6th in the world by 2008. Anthony Kim left the PGA tour in 2012 after withdrawing from his third tournament in a row. Rory Mcilroy won the PGA that year by 8 shots and became world no.1. AK was 26 years old. Rory 23. That was the last time we saw AK in almost any capacity for 12 years.

What happened in those years will eventually come out and be covered in longer articles than this. The rumours were that he took an insurance policy payment out for his many injuries, and he couldn’t afford to come back and play – because he would owe the money back. Sightings in Las Vegas were often mentioned in reddit columns.

He re-emerged on the Saudi-backed Liv tour in early 2024. The anticipation was high for a lot of people my age who grew up watching him. We hadn’t even seen this guy do an interview let alone swing a golf club.  Anti-climatically, he could barely play and certainly couldn’t compete.

And so the sad case of this now weathered looking, washed up, generational player was to fizzle out. He talked of sobriety; he didn’t want to go into details about his disappearance. The interviews didn’t give much away, and his game didn’t warrant watching. The new AK would show up to events and finish close to the bottom of every LIV event for 2 years. Anthony Kim lost his rights to play on LIV, and most of the golf world moved on.

Until a month ago. 

the black swan

A black swan has multiple meanings

1.        Something that is extremely rare

2.        An event that comes as a surprise, has a major effect, and is often inappropriately rationalized after the fact with the benefit of hindsight

One month ago, at a LIV qualifier (an event where players can earn their way back to the tour), where there were 3 spots up for grabs, Anthony Kim was 1 shot outside the cut line as he played the last hole of the second round. 12 years away. 2 years back playing. 2 years of what should be embarrassing results, online ridicule and performing in the shadow of a former glory. And after 2 rounds at this qualifier that has almost no fans, on a shoddy looking course (you too can also watch the YouTube highlights) he faces elimination if he doesn’t make a birdie on the last hole. Eliminated into a second golfing abyss.

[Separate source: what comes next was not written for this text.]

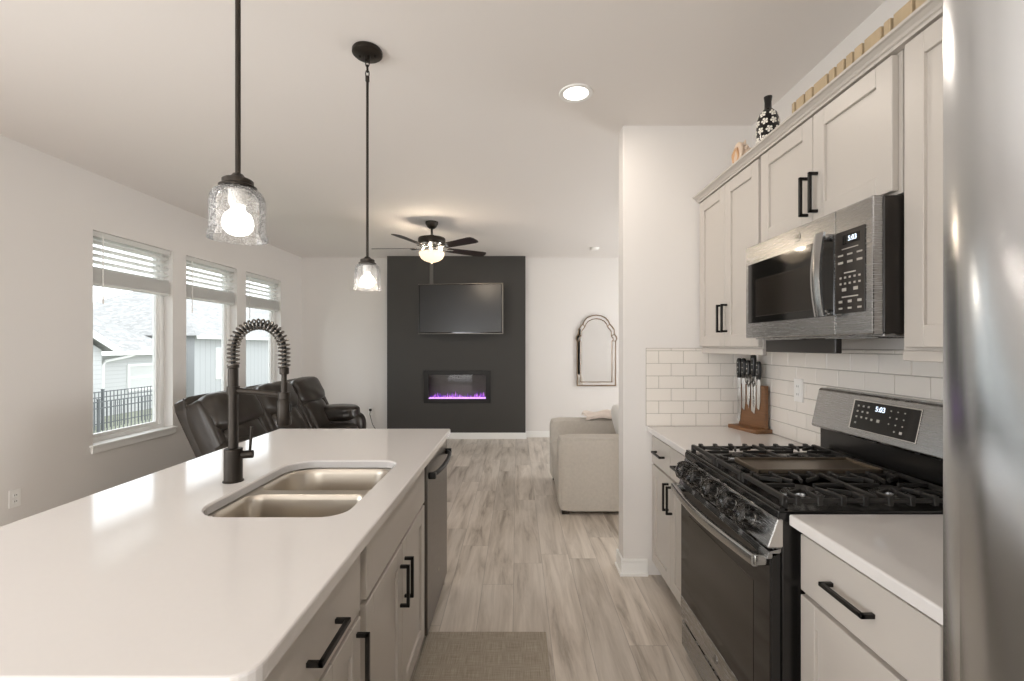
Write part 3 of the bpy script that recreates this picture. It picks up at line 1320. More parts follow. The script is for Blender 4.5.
lathe(b, [(0.017, -0.014), (0.021, -0.014), (0.021, 0.014), (0.017, 0.014), (0.017, -0.014)], (fx, fy, 1.245), 24)
obj('support_arm', b, 'bronze', fa, smooth=True)
b = newbm()
cyl(b, (fx + 0.02, fy + 0.006, CT + 0.095), (fx + 0.062, fy + 0.020, CT + 0.095), 0.0145, seg=20, bev=0.002)
cyl(b, (fx + 0.050, fy + 0.017, CT + 0.10), (fx + 0.056, fy + 0.019, CT + 0.195), 0.0045, 0.006, seg=12)
obj('lever', b, 'bronze', fa, smooth=True)

# ------------------------------------------------------------------ right counter run
CX = 0.795   # counter front edge
RF = 0.842   # carcass face; door faces at 0.821
countertop('right_countertop', 'white quartz countertop holding the knife block, beyond the range',
           rrect(CX, XR - 0.002, 2.113, YP0 - 0.002, 0.004, 3), [], CT - 0.03, CT)
countertop('right_countertop', 'white quartz countertop between the range and the refrigerator',
           rrect(CX, XR - 0.002, 0.562, 1.347, 0.006, 3), [], CT - 0.03, CT)

c = thing('base_cabinet', 'greige base cabinet with two drawers over two doors beyond the range', 'cabinet', (1.1, 2.46, 0))
cab_body(c, RF, XR - 0.005, 2.118, YP0 - 0.003, TK, BZ)
b = newbm()
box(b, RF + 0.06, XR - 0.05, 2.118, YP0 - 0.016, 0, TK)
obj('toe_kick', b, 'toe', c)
mid = 2.465
for (y0, y1, hy) in ((2.135, mid - 0.002, mid - 0.03), (mid + 0.002, 2.795, mid + 0.03)):
    d = slabfront(c, 'drawer', RF, -1, y0, y1, 0.702, 0.862)
    bar_pull(d, RF - 0.021, -1, 'h', ((y0 + y1) / 2, 0.782), 0.15)
    d = shaker(c, 'door', RF, -1, y0, y1, 0.10, 0.688)
    bar_pull(d, RF - 0.021, -1, 'v', (hy, 0.585), 0.15)

c = thing('base_cabinet', 'greige base cabinet with one drawer over a door between range and refrigerator', 'cabinet', (1.1, 1.11, 0))
cab_body(c, RF, XR - 0.005, 0.885, 1.345, TK, BZ)
b = newbm()
box(b, RF + 0.06, XR - 0.05, 0.885, 1.345, 0, TK)
obj('toe_kick', b, 'toe', c)
d = slabfront(c, 'drawer', RF, -1, 0.892, 1.332, 0.702, 0.862)
bar_pull(d, RF - 0.021, -1, 'h', (1.128, 0.785), 0.15)
d = shaker(c, 'door', RF, -1, 0.892, 1.332, 0.10, 0.688)
bar_pull(d, RF - 0.021, -1, 'v', (0.925, 0.585), 0.15)
b = newbm()
box(b, RF, XR - 0.005, 0.562, 0.883, 0, BZ, 0.0015, 1)
o = obj('filler_cabinet', b, 'cab')
tag(o, 'narrow greige cabinet end between the drawer cabinet and the refrigerator', 'cabinet')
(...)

Anyone who is familiar with AA (Not AK) knows that recovering alcoholics are encouraged to believe in a higher power. The new AK worships and loves his family, god and the sobriety that they motivated him to find. He believed that his personal comeback was much harder and more rewarding than any golf achievement could ever give him. Watchers from afar wouldn’t know any of this. <swan ‘s feet fluttering>

And of course, he birdied that 18th hole. To stay alive. He would later say that was his career golf highlight. 2 days later, he finished the event in the top 3. In a field of 80. He had earned his rights back on LIV and in an interview showed a flash of the cocky young phenom: “well that should silence the haters who have been talking shit”.

3 weeks later and a week ago today he would beat John Rahm & Bryson DeChambeau in the final round on Sunday to win his first tournament in 16 years and 4 million dollars in front of tens of thousands of fans. With 4 majors between them since 2020 and both considered top 5 players in the world, AK was 5 shots back and had a 0.6% chance of winning on Sunday if you believe in such things. If you’ve read this far and you haven’t seen the highlights. Go. The scenes matched the moment. The golfing lake of tranquillity was disturbed once again.

For him and his family the comeback was completed beneath the surface and quietly away from media, crowds and online rumours. But for the fans who have followed him, posted in forums, chatted on the range and in the bar for over a decade. We got our comeback too. And it was fucking glorious.